Published February 13, 2024 | Version 1
Journal article Open

Humanising research on migration decision-making: a situated framework

  • 1. Laboratory of Anthropology of Contemporary Worlds (LAMC), Institute of Sociology, Faculty of Philosophy and Social Sciences, Universite libre de Bruxelles, Brussels, B-1050, Belgium

Description

The question of why some people (re)migrate while others choose to stay remains one of the important preoccupations in migration studies. It underlines the need to further conceptualise transnational migration to identify the drivers behind individuals' aspiration or intention to (re)migrate or stay where they are. Drawing from several migration theories and perspectives in various disciplines, this paper proposes the situated framework of "humanising research on migration decision-making", that is, highlighting its human aspects. This scholarly enterprise is critically important as mainstream migration theories put more emphasis on individuals' rationality and some life dimensions, thereby overlooking other human aspects of migration and stasis. Viewing individuals as persons, this framework offers three ways to humanise the analysis: thick contextualisation, life dimensions-focused analysis, and time-situated inquiry. It also calls for the engendering of the analysis and decolonising the methodologies adopted in the study of (non-)migration decision-making.

This paper proposes an analytical framework to address the question of what drives people to migrate, remigrate, or stay where they are. To do so, it draws from existing migration theories in different disciplines and situates itself within the vast literature theorising migration.

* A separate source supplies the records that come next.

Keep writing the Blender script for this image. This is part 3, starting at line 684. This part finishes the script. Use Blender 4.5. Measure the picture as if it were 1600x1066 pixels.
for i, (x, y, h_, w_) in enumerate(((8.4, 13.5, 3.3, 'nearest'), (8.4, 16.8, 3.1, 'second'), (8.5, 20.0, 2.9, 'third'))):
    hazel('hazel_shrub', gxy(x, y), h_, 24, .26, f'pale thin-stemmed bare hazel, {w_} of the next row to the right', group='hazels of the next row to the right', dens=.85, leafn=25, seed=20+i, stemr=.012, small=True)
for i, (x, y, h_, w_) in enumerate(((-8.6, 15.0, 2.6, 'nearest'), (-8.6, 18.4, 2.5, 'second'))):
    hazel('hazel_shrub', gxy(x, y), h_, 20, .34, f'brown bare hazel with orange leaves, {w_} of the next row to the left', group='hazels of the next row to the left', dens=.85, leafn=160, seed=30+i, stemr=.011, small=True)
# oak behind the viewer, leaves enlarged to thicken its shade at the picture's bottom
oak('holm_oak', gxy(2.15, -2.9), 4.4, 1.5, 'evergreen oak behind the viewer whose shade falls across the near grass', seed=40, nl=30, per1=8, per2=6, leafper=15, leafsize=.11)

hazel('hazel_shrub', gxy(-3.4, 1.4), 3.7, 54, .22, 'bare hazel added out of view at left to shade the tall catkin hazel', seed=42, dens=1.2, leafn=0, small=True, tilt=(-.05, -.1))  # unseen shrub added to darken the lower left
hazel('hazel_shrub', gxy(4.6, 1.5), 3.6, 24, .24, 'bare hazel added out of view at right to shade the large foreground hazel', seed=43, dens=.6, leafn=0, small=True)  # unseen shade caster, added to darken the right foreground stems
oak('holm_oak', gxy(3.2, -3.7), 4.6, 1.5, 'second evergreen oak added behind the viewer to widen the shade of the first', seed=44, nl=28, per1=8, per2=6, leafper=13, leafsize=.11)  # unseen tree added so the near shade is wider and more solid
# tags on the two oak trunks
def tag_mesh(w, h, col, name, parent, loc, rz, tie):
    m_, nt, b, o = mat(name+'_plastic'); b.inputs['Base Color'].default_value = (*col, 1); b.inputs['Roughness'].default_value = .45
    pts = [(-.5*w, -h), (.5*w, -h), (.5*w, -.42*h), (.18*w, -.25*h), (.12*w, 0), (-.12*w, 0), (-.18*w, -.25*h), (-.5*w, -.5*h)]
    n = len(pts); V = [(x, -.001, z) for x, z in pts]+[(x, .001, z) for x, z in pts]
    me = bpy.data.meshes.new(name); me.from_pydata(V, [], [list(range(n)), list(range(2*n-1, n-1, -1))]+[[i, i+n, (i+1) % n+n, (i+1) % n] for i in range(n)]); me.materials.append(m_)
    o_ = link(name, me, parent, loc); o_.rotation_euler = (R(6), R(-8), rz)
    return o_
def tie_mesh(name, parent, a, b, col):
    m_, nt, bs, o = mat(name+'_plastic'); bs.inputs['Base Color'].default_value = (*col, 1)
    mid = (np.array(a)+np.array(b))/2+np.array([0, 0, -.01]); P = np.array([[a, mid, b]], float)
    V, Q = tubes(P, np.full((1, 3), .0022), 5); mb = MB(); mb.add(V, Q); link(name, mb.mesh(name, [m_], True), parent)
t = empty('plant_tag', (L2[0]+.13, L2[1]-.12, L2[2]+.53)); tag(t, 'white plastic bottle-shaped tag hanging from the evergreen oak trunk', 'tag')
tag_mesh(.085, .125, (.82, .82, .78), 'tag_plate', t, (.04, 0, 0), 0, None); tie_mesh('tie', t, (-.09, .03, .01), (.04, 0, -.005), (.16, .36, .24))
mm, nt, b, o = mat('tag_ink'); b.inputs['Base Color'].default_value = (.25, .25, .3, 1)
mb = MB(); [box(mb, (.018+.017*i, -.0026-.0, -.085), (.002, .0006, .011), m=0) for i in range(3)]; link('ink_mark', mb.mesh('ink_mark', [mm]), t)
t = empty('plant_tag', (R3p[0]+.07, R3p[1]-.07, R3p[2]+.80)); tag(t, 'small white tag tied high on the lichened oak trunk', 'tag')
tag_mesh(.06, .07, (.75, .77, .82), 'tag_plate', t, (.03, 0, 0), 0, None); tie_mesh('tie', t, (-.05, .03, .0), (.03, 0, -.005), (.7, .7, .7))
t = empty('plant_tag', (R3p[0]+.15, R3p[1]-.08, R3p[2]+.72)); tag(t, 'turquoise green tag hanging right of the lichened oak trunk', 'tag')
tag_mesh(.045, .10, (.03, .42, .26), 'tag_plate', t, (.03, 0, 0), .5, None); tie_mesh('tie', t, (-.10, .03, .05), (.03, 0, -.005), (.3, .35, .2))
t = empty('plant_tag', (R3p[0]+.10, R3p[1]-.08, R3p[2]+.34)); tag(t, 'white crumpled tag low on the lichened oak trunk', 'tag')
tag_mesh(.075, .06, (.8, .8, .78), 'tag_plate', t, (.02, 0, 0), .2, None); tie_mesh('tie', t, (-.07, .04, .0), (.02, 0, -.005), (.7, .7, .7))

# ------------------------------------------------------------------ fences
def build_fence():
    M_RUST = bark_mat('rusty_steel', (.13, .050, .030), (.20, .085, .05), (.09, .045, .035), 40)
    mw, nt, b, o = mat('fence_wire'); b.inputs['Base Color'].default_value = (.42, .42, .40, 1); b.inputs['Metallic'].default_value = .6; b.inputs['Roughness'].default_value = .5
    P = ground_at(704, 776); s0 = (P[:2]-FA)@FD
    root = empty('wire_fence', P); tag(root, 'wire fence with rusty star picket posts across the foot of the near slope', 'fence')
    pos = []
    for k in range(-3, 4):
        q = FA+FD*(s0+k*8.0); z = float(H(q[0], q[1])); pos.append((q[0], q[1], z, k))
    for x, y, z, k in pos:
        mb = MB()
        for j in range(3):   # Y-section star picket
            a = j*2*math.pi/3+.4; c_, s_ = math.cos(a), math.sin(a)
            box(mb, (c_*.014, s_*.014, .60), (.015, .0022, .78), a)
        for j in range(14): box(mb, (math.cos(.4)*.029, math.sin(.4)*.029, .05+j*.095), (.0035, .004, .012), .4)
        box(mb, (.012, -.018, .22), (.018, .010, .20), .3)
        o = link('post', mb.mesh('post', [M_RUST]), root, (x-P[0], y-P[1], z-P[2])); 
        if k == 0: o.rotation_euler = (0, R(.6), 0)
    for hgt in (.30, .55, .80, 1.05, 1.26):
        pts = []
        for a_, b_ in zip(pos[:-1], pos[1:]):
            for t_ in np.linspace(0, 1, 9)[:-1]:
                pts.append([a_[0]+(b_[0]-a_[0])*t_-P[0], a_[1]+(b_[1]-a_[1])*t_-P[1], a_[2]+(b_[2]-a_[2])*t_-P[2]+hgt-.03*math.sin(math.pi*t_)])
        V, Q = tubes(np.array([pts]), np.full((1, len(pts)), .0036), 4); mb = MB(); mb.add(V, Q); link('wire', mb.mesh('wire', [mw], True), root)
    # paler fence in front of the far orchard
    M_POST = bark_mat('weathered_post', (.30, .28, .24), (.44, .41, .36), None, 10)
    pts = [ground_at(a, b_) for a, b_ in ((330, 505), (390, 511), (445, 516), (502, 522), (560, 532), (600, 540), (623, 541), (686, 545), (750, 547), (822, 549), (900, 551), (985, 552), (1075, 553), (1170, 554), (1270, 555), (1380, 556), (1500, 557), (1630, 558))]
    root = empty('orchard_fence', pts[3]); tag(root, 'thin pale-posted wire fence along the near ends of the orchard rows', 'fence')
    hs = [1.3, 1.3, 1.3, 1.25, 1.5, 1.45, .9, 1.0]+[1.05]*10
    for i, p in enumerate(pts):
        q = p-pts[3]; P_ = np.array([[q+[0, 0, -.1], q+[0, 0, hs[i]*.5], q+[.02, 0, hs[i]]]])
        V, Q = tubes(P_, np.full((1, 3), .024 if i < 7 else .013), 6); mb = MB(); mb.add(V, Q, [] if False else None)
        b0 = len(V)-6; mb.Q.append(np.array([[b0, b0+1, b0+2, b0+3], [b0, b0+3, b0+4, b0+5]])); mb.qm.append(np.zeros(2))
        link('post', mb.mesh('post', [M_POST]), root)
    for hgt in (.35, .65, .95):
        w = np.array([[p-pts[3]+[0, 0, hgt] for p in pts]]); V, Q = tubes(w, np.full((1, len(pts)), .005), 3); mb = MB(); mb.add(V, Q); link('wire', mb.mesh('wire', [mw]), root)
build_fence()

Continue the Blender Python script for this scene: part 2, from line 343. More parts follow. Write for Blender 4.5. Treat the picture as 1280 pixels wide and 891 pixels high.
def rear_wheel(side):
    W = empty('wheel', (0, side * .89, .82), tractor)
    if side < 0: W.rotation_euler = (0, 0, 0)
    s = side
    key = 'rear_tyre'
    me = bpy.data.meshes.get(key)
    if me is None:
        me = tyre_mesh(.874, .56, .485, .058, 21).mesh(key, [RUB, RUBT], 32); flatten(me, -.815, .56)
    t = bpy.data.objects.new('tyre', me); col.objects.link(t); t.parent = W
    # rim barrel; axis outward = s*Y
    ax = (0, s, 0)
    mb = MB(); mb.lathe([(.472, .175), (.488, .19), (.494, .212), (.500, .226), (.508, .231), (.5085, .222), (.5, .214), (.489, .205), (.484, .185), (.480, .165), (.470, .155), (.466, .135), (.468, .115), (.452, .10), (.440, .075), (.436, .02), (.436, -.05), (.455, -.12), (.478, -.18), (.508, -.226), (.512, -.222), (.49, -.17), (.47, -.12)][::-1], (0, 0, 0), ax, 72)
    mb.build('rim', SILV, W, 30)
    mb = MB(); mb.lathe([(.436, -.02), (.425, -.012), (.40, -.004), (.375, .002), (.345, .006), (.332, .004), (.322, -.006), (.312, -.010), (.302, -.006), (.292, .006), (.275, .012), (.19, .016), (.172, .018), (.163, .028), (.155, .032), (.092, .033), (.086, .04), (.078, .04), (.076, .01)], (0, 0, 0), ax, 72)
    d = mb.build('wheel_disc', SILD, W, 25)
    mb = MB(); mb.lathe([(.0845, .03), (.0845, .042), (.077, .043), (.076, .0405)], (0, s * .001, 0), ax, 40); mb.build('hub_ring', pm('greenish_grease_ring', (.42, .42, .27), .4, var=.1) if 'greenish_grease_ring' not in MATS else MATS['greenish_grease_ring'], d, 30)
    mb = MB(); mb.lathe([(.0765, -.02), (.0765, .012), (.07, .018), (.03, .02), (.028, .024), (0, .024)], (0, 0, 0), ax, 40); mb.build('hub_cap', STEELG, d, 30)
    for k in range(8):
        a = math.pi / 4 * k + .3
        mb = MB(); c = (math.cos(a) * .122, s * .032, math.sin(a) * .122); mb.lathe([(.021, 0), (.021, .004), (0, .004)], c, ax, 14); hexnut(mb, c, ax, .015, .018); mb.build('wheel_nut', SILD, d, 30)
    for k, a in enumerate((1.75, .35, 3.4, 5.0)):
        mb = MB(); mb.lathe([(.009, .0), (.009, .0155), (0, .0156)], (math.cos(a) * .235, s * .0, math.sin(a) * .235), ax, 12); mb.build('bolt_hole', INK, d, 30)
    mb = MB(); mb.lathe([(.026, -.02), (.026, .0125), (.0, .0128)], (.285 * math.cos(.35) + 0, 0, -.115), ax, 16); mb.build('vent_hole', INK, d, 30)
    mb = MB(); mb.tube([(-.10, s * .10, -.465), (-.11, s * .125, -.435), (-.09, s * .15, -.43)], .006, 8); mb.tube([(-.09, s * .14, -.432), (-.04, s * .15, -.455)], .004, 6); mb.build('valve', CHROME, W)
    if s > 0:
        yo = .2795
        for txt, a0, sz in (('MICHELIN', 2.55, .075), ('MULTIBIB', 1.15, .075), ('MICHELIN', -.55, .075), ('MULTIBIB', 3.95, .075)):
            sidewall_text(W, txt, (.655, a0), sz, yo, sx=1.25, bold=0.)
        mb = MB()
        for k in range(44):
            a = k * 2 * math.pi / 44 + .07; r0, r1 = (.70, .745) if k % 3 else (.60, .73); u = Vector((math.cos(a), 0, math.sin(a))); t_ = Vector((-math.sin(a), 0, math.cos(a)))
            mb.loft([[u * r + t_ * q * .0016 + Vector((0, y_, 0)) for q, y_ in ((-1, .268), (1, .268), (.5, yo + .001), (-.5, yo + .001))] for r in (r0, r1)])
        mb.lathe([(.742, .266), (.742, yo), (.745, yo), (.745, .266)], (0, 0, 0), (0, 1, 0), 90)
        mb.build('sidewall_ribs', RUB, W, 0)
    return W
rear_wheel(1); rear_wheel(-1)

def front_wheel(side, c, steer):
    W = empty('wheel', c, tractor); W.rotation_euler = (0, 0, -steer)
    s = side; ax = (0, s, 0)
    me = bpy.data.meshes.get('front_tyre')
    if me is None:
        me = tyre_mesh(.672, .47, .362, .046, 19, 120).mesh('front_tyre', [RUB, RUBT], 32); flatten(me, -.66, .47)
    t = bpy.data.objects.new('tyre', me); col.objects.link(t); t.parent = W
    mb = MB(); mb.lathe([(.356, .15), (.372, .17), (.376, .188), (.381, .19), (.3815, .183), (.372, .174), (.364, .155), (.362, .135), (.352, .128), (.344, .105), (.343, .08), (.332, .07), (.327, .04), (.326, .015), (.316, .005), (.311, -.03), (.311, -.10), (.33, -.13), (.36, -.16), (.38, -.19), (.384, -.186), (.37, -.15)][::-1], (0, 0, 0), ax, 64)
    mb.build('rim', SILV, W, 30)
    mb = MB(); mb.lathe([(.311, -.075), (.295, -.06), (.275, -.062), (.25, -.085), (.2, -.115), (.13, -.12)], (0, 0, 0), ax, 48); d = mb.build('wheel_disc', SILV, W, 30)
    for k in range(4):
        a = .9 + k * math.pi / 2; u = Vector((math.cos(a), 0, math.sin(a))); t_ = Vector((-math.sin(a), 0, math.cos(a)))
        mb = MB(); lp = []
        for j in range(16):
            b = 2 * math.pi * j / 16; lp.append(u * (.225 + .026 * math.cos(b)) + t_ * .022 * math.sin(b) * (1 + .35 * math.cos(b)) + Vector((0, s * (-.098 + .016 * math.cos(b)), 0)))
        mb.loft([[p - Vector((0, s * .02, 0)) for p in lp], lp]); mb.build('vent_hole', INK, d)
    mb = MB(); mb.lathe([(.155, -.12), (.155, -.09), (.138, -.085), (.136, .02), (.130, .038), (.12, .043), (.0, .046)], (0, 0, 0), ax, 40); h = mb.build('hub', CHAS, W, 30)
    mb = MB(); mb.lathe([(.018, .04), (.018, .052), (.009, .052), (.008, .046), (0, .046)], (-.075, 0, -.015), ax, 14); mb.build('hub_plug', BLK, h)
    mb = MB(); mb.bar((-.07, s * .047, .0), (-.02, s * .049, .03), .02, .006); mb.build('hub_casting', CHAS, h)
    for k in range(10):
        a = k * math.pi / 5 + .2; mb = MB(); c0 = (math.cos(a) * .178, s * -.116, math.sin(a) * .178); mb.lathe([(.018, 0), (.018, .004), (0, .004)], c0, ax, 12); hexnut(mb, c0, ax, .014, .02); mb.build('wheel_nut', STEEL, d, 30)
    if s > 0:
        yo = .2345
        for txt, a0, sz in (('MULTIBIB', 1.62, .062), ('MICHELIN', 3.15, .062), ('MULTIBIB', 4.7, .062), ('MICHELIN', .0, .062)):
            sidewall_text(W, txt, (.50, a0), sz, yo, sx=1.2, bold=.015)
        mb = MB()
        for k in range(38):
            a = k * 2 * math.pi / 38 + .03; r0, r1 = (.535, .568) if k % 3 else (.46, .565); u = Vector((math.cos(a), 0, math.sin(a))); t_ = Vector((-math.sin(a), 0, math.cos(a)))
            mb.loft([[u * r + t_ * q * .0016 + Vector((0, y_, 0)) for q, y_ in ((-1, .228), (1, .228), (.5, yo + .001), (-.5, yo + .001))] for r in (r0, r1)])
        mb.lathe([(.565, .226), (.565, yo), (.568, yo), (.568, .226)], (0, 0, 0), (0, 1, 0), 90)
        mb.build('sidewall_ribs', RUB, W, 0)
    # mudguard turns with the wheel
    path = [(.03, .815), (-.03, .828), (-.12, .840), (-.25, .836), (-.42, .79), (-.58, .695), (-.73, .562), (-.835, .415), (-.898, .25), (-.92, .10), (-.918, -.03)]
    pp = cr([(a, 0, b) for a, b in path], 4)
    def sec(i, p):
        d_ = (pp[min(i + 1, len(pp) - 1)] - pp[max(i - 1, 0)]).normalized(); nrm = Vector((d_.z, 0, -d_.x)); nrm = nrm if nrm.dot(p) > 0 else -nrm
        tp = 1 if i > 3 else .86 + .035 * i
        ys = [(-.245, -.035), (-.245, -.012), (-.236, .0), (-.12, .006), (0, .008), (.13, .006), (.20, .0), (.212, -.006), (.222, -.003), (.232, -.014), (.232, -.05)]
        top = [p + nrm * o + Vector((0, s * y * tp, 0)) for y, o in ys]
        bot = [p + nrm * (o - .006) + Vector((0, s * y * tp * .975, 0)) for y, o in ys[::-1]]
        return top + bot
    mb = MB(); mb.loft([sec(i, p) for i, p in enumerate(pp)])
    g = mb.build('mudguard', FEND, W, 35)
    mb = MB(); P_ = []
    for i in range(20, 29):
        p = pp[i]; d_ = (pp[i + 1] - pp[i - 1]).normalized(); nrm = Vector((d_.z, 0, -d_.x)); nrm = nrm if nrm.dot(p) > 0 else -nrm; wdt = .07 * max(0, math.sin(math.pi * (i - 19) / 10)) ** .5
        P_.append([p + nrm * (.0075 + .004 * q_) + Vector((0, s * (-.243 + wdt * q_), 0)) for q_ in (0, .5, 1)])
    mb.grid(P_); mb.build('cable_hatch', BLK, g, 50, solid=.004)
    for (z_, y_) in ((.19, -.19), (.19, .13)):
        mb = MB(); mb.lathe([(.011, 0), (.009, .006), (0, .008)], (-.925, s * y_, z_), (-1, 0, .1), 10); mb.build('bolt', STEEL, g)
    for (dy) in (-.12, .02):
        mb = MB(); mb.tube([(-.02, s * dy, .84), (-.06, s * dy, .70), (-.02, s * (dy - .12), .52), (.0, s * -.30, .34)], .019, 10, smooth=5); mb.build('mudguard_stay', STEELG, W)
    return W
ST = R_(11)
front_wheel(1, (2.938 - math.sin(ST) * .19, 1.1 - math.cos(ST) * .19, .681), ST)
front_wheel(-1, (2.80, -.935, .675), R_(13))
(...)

The resulting framework focuses on (non-)migration decision-making, specifically the drivers of migration aspiration and intention. It views individuals as persons with internal processes in cognitive, emotional, and relational terms; subjectivity; agency; social world; and lived experiences. This humanising framework not only calls for engendering research on (non-)migration decision-making but also suggests several decolonising data-gathering techniques. It offers three analytical ways: thick contextualisation, life dimensions-focused analysis, and time-situated inquiry. Its humanising approach to individual (non-)migration decision-making is a response to several calls to make scientific inquiries more humane, inclusive, and grounded.